PA police arrest, harass members of LGTBQ community

Members of the Palestinian LGBTQ community have in recent weeks been violently targeted and harassed by PA officers.

Palestinian Authority police prevent an end-of Ramadan prayer service by supporter of the Hizb-ut Tahrir in Hebron, June 4, 201 (photo credit: MUSSA QAWASMA / REUTERS)
Palestinian Authority police prevent an end-of Ramadan prayer service by supporter of the Hizb-ut Tahrir in Hebron, June 4, 201
(photo credit: MUSSA QAWASMA / REUTERS)
The Palestinian Authority’s persecution of the Palestinian LGBTQ community in the West Bank has continued with greater frequency and intensity, notwithstanding protests from human rights organizations, the alQaws for Sexual & Gender Diversity in Palestinian Society group said on Wednesday.

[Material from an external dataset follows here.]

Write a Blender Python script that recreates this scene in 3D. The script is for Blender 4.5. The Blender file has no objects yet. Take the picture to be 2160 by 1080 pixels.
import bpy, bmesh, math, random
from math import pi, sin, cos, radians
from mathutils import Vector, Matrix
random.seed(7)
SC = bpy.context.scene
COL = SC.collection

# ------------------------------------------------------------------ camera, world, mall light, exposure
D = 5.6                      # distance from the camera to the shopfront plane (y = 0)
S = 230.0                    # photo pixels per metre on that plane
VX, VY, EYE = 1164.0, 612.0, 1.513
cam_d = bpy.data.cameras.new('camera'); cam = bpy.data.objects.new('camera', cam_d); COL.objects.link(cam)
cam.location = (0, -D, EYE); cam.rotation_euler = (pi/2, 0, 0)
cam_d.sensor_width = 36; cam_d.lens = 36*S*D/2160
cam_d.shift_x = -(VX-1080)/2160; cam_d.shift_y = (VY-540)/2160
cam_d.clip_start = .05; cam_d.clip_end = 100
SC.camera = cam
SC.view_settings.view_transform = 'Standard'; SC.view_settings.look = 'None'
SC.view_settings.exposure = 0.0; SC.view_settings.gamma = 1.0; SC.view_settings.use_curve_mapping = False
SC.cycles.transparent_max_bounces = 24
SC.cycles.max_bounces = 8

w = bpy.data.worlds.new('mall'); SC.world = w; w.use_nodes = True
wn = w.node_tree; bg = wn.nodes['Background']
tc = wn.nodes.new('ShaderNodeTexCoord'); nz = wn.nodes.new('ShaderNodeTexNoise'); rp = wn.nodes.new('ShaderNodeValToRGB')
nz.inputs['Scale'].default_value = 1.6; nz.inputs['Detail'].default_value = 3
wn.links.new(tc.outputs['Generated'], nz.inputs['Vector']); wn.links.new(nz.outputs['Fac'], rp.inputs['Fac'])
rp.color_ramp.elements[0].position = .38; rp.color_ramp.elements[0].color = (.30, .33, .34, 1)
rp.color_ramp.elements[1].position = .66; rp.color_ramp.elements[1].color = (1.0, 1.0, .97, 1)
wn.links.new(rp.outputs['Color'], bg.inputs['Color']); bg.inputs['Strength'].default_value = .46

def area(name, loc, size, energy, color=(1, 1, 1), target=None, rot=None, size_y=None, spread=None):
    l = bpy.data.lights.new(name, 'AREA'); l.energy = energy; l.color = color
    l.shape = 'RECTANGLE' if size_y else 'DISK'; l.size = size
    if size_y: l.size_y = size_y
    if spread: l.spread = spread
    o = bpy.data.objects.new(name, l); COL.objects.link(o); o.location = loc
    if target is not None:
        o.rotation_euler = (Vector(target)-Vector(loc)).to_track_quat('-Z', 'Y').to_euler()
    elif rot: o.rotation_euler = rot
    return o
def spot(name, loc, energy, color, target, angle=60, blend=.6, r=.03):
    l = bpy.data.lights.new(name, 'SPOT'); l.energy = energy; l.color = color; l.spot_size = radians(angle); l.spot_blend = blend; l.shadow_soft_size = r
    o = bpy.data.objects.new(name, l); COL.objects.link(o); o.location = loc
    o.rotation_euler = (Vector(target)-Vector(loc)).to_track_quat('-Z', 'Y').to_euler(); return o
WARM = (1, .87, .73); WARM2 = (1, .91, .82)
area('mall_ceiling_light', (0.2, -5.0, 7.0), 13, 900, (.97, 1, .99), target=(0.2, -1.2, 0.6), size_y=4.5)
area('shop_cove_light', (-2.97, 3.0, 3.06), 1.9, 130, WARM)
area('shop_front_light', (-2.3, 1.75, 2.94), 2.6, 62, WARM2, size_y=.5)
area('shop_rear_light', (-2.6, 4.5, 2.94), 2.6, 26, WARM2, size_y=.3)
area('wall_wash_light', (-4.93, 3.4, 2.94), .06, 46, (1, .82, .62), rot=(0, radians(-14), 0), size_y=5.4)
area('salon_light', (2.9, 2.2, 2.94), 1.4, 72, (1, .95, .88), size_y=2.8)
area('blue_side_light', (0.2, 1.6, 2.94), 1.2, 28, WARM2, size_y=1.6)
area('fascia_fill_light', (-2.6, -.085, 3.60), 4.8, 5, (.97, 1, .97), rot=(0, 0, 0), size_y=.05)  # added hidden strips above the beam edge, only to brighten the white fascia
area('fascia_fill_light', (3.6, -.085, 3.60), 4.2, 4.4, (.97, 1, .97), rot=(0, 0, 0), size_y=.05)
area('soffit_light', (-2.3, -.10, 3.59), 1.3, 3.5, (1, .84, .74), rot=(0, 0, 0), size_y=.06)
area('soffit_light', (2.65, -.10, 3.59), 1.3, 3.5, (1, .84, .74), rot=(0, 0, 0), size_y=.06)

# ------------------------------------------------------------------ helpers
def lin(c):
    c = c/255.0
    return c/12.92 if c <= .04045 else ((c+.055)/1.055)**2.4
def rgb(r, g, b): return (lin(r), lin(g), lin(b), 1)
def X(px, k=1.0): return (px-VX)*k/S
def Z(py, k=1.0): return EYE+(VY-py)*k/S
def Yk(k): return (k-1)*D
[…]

Members of the Palestinian LGBTQ community have in recent weeks been violently targeted and harassed by PA officers, the group revealed.
“Alarmingly, we have witnessed more than a dozen cases of targeting and harassment that have led to numerous arrests – or rather abductions – in recent weeks,” it said. “We believe there are many more cases that have not reached us.”
In August, the PA police spokesperson issued a statement banning the east Jerusalem-based alQaws’ activities in the West Bank. The statement said that the PA police would prohibit any event organized by the group on the pretext that its activities go against “traditional Palestinian values.”
The PA police called on Palestinians to report any “suspicious” activities and threatened to persecute alQaws staff and activists. The ban came after alQaws held an event in Nablus for its members.
“Although the harassment and persecution disappeared from public discourse, it had not – and still has not – ceased. The violent aftermath of the PA police statement has continued and reached its peak in recent weeks,” alQaws said.
It pointed out that under mounting pressure, the PA police quietly responded to “inquiries” from human rights organizations by saying it has retracted the statement and confirming that alQaws’ work is absolutely legal.
“However, when people demanded the police officially and publicly denounce their statement and affirm the legality of alQaws’s work, the police refused,” the group said. “With the statement not officially stricken from the public record, the violence it called for against LGTBQ people in Palestine has continued – unabated, with greater frequency and intensity, [as] we have witnessed an alarming increase in abuse cases and intensified blackmail and threats in the public and digital spheres, and further entrenched by the legitimizing effect of police sanction.”
According to alQaws, some Palestinian groups have even “celebrated” the PA police’s threat, “raising – yet again – disturbing questions about the Palestinian Authority’s commitment to human rights.”
The Palestinian gay group said that some of its members complained about “military-style investigations involving violence, blackmailing, and interrogations marked by coercive, offensive, and insulting questions regarding private lives, and their connections to alQaws.”
Other members said they faced pressure to collaborate with the PA in order to arrest and persecute their friends.
“This strategy has created threatening conditions for alQaws activists, placing already politically or socially vulnerable individuals at an even greater risk,” the group said. “Recognizing their actions are unjustifiable, and in an attempt to establish a ‘legal’ case, the police have officially arrested and harassed these individuals under the cybercrimes law and other spurious charges.”
The group also accused the PA of restricting its activities by investigating other civil society organizations about their connections with alQaws.
“These tactics have obstructed and had a chilling effect on our work with our society, prompting organizations we have cooperated with to take a step back, and raising broad concerns about the PA police’s willingness and ability to undermine the work of Palestinian civil institutions and society as a whole,” alQaws charged.